WHAT IS REQUIRED :: Can you set down, exactly as they appear below, the lines from the opening of the material through the one bearing "S.camera = cam", minus the pictures?
··········
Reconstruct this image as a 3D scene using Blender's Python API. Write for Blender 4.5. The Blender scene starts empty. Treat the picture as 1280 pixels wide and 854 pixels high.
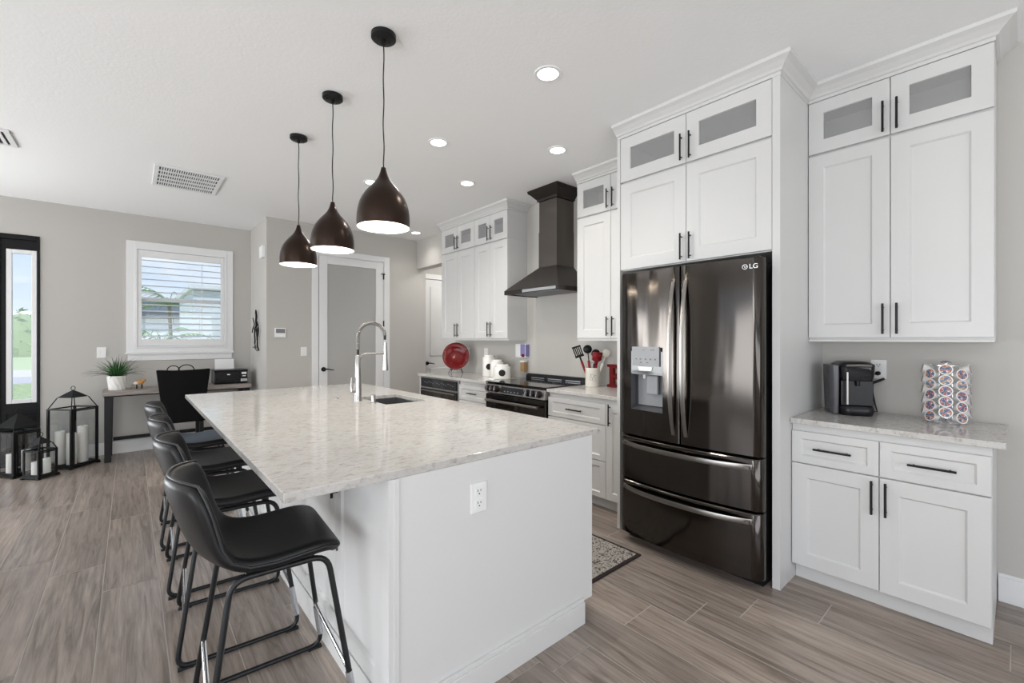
import bpy, bmesh, math, random
from mathutils import Vector, Matrix
random.seed(7)
D = bpy.data
S = bpy.context.scene
COL = S.collection
pi = math.pi

# ------------------------------------------------------------------ camera
cd = D.cameras.new('camera'); cam = D.objects.new('camera', cd); COL.objects.link(cam)
cd.sensor_width = 36.0; cd.lens = 550.0 / 1280.0 * 36.0
cd.shift_x = -1.0 / 1280.0; cd.shift_y = -3.0 / 1280.0
cd.clip_start = 0.05; cd.clip_end = 400
cam.location = (0, 0, 1.40); cam.rotation_euler = (pi / 2, 0, -0.716)
S.camera = cam

# ------------------------------------------------------------------ exposure
S.view_settings.view_transform = 'Standard'; S.view_settings.look = 'None'
S.view_settings.gamma = 1.0; S.view_settings.use_curve_mapping = False
S.view_settings.exposure = 0.0

# ------------------------------------------------------------------ world: blue sky with soft clouds
W = D.worlds.new('sky'); S.world = W; W.use_nodes = True
nt = W.node_tree; nt.nodes.clear()
def N(t, typ, **kw):
    n = t.nodes.new(typ)
    for k, v in kw.items():
        if hasattr(n, k) and k not in ('Scale',): setattr(n, k, v)
    return n
out = N(nt, 'ShaderNodeOutputWorld'); bg = N(nt, 'ShaderNodeBackground')
tc = N(nt, 'ShaderNodeTexCoord'); sep = N(nt, 'ShaderNodeSeparateXYZ'); rmp = N(nt, 'ShaderNodeValToRGB')
nt.links.new(tc.outputs['Generated'], sep.inputs[0]); nt.links.new(sep.outputs[2], rmp.inputs[0])
rmp.color_ramp.elements[0].position = 0.0; rmp.color_ramp.elements[0].color = (.82, .90, 1.0, 1)
rmp.color_ramp.elements[1].position = 0.45; rmp.color_ramp.elements[1].color = (.16, .42, .86, 1)
mp = N(nt, 'ShaderNodeMapping'); mp.inputs['Scale'].default_value = (1, 1, 2.6)
nz = N(nt, 'ShaderNodeTexNoise'); nz.inputs['Scale'].default_value = 3.4; nz.inputs['Detail'].default_value = 7
cr = N(nt, 'ShaderNodeValToRGB'); cr.color_ramp.elements[0].position = .47; cr.color_ramp.elements[1].position = .66
mx = N(nt, 'ShaderNodeMixRGB'); mx.inputs[2].default_value = (1, 1, 1, 1)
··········
ANSWER TO THE PROBLEM ::
Reconstruct this image as a 3D scene using Blender's Python API. Write for Blender 4.5. The Blender scene starts empty. Treat the picture as 1280 pixels wide and 854 pixels high.
import bpy, bmesh, math, random
from mathutils import Vector, Matrix
random.seed(7)
D = bpy.data
S = bpy.context.scene
COL = S.collection
pi = math.pi

# ------------------------------------------------------------------ camera
cd = D.cameras.new('camera'); cam = D.objects.new('camera', cd); COL.objects.link(cam)
cd.sensor_width = 36.0; cd.lens = 550.0 / 1280.0 * 36.0
cd.shift_x = -1.0 / 1280.0; cd.shift_y = -3.0 / 1280.0
cd.clip_start = 0.05; cd.clip_end = 400
cam.location = (0, 0, 1.40); cam.rotation_euler = (pi / 2, 0, -0.716)
S.camera = cam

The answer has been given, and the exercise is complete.